VICTORIA -- Emergency responders have recovered nearly 30 tonnes of bunker oil that continues to leak from a historic shipwreck off the west coast of Vancouver Island.

The 150-metre cargo ship MV Schiedyk ran aground and sank in Nootka Sound in January 1968. The wreck lay dormant for decades until last late last year when a two-kilometre oil slick was suddenly visible on the ocean’s surface near Bligh Island, part of an ecologically sensitive marine park.

MV Schiedyk wreck

Multiple pollution response vessels, staffed with personnel from federal, provincial and Indigenous agencies, were dispatched to the area.

Several kilometres of booms were deployed to gather as much of the leaking oil as possible, while a remotely piloted submersible was sent down to the wreck, which is resting upside down in approximately 120 metres of water.

Spill response officials now say the oil is seeping from more than one spot in the ship’s hull at a rate of between three and 13 litres per hour.

As of Monday, responders had recovered approximately 28,670 kilograms – or 28.67 tonnes – of oil and oily debris from the wreck site.

Coast Guard spokesperson Michelle Imbeau says the next step in the spill response plan is to assess the status of the vessel itself. That assessment is expected to proceed at the end of May.

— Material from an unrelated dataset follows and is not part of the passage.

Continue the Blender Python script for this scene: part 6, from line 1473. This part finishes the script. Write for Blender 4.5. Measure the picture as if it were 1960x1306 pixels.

“Once the assessment is complete, we will be have a better understanding of the condition of the ship as well as the types and estimated quantity of fuel onboard,” Imbeau said in an email Wednesday.

The ship still technically belongs to Holland America, but Transport Canada has said the company is not liable for the cleanup cost due to a statute of limitations on the federal Maritime Liability Act.